What this task involves -
Restate, exactly and only, the lines from the first through the line containing "E_SCONCE = 33.0;".

Dataset items:
══════════

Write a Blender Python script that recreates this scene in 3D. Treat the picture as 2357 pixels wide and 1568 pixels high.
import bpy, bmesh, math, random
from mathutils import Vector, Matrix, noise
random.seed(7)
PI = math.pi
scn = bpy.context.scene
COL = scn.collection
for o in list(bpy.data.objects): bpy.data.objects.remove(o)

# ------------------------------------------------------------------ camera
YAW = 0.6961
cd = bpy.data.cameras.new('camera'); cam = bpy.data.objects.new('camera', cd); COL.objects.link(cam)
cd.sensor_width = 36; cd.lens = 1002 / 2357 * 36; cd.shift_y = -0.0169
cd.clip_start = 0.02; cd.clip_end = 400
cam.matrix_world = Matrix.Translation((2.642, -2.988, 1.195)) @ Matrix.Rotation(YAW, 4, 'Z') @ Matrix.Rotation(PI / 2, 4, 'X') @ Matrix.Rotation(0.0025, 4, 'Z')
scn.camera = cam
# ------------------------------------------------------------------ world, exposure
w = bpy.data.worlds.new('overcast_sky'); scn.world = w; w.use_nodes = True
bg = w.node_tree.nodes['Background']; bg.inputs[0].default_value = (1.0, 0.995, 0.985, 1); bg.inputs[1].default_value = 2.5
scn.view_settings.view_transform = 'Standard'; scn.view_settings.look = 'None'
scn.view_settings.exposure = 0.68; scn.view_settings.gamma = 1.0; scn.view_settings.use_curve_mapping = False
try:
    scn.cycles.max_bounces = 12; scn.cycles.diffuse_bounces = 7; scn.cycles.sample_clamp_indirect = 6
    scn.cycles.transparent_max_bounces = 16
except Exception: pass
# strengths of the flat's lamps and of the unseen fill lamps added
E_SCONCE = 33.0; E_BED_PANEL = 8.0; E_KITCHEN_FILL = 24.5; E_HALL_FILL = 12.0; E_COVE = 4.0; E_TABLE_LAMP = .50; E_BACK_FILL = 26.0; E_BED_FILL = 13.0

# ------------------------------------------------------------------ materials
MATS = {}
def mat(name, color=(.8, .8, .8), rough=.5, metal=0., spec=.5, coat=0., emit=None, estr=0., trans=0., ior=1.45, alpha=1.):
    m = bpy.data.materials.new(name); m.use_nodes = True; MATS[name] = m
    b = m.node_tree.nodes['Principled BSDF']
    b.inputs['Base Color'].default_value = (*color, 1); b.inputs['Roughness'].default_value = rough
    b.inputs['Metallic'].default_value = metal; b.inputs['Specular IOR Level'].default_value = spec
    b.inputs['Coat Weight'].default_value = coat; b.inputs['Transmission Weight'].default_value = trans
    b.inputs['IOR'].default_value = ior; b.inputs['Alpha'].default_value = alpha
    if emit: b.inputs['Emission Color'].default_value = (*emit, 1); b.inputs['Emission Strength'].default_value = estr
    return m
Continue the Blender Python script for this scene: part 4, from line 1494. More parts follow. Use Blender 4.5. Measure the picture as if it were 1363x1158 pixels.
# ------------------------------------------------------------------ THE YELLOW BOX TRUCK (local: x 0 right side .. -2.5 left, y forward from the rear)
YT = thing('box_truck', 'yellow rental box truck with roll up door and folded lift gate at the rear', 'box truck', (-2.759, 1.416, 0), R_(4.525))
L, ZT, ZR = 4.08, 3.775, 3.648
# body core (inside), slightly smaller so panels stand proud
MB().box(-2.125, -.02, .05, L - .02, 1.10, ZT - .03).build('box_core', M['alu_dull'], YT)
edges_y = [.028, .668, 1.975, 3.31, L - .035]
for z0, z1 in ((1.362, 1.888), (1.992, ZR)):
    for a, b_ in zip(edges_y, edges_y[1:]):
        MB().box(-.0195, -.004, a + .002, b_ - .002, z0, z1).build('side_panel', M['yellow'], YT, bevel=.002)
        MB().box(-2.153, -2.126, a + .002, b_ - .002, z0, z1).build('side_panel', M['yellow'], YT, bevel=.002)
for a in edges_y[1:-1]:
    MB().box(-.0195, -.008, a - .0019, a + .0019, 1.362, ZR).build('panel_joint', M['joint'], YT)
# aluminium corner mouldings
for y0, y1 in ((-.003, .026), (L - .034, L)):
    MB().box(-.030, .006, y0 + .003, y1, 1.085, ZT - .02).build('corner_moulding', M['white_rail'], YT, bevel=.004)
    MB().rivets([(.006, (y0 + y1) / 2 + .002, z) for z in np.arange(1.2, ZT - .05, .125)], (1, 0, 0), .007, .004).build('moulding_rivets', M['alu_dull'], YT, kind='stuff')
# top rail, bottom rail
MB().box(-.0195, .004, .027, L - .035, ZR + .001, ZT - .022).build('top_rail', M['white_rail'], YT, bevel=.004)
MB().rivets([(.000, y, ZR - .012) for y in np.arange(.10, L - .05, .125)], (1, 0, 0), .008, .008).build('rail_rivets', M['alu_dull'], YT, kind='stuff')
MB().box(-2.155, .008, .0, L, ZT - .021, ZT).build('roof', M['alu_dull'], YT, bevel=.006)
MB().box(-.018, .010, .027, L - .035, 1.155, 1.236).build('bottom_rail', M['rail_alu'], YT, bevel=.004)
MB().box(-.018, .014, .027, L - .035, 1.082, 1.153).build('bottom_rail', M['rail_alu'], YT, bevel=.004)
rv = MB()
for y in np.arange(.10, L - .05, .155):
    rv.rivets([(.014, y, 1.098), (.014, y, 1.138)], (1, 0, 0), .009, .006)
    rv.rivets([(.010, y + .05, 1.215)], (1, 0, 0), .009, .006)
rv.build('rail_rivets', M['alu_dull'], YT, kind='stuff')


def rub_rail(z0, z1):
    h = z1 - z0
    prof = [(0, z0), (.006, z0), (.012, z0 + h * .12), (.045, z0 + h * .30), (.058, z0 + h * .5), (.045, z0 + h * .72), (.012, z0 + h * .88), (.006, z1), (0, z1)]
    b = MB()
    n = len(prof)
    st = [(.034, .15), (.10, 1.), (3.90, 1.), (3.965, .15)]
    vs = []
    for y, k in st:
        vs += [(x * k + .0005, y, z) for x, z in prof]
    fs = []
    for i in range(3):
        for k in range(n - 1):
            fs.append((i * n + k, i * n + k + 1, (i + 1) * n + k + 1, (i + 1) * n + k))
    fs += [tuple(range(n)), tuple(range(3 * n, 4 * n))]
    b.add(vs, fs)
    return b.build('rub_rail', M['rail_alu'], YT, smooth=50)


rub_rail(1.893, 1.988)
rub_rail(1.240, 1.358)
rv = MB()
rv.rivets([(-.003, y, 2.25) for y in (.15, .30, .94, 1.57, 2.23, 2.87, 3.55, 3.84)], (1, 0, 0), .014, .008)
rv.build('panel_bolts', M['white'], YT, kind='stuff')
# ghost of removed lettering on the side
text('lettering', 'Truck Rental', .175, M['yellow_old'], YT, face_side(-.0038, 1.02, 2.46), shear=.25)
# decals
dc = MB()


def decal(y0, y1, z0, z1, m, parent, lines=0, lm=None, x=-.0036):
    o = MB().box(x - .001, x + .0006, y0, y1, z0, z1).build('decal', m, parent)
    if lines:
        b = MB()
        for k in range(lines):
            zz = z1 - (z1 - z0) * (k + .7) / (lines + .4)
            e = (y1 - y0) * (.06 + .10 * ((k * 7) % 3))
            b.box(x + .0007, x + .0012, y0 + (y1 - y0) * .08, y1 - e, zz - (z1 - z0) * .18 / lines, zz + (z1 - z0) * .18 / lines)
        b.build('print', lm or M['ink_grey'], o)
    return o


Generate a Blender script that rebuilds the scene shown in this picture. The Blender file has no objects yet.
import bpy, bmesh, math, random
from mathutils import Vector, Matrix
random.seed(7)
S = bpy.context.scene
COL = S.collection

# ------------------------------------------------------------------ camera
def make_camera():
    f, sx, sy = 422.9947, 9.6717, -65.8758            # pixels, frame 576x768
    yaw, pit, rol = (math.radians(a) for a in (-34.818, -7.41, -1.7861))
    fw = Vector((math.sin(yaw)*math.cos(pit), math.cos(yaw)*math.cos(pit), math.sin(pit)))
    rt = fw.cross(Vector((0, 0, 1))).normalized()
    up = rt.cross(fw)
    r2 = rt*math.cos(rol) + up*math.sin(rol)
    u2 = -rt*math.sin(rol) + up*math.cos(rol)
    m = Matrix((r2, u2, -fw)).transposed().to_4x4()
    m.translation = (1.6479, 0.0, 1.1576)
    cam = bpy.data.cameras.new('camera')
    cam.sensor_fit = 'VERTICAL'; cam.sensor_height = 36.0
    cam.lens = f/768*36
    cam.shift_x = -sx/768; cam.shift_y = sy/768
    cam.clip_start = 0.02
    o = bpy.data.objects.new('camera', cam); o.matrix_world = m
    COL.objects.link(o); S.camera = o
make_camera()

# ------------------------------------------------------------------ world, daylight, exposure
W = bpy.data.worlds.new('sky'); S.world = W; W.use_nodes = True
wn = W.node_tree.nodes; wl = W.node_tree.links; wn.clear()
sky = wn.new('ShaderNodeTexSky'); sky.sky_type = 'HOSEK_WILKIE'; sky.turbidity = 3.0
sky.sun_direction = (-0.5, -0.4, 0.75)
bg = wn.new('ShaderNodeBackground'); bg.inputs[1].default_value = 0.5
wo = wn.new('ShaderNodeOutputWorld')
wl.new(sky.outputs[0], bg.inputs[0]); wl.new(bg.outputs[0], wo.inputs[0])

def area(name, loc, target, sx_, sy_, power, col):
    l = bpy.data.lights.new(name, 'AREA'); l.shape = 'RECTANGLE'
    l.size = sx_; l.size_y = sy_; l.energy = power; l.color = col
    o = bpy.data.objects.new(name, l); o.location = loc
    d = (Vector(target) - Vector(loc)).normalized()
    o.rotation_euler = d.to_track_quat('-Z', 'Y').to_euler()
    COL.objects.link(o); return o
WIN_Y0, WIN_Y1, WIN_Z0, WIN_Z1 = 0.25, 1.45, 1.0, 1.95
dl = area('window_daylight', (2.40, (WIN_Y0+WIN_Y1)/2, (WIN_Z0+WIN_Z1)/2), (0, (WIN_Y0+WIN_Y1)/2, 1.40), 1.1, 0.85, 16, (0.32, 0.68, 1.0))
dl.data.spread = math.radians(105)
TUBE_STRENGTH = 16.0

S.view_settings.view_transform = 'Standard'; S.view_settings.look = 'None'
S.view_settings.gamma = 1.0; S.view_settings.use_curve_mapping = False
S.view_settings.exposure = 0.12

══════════

Response to the task -
Write a Blender Python script that recreates this scene in 3D. Treat the picture as 2357 pixels wide and 1568 pixels high.
import bpy, bmesh, math, random
from mathutils import Vector, Matrix, noise
random.seed(7)
PI = math.pi
scn = bpy.context.scene
COL = scn.collection
for o in list(bpy.data.objects): bpy.data.objects.remove(o)

# ------------------------------------------------------------------ camera
YAW = 0.6961
cd = bpy.data.cameras.new('camera'); cam = bpy.data.objects.new('camera', cd); COL.objects.link(cam)
cd.sensor_width = 36; cd.lens = 1002 / 2357 * 36; cd.shift_y = -0.0169
cd.clip_start = 0.02; cd.clip_end = 400
cam.matrix_world = Matrix.Translation((2.642, -2.988, 1.195)) @ Matrix.Rotation(YAW, 4, 'Z') @ Matrix.Rotation(PI / 2, 4, 'X') @ Matrix.Rotation(0.0025, 4, 'Z')
scn.camera = cam
# ------------------------------------------------------------------ world, exposure
w = bpy.data.worlds.new('overcast_sky'); scn.world = w; w.use_nodes = True
bg = w.node_tree.nodes['Background']; bg.inputs[0].default_value = (1.0, 0.995, 0.985, 1); bg.inputs[1].default_value = 2.5
scn.view_settings.view_transform = 'Standard'; scn.view_settings.look = 'None'
scn.view_settings.exposure = 0.68; scn.view_settings.gamma = 1.0; scn.view_settings.use_curve_mapping = False
try:
    scn.cycles.max_bounces = 12; scn.cycles.diffuse_bounces = 7; scn.cycles.sample_clamp_indirect = 6
    scn.cycles.transparent_max_bounces = 16
except Exception: pass
# strengths of the flat's lamps and of the unseen fill lamps added
E_SCONCE = 33.0; E_BED_PANEL = 8.0; E_KITCHEN_FILL = 24.5; E_HALL_FILL = 12.0; E_COVE = 4.0; E_TABLE_LAMP = .50; E_BACK_FILL = 26.0; E_BED_FILL = 13.0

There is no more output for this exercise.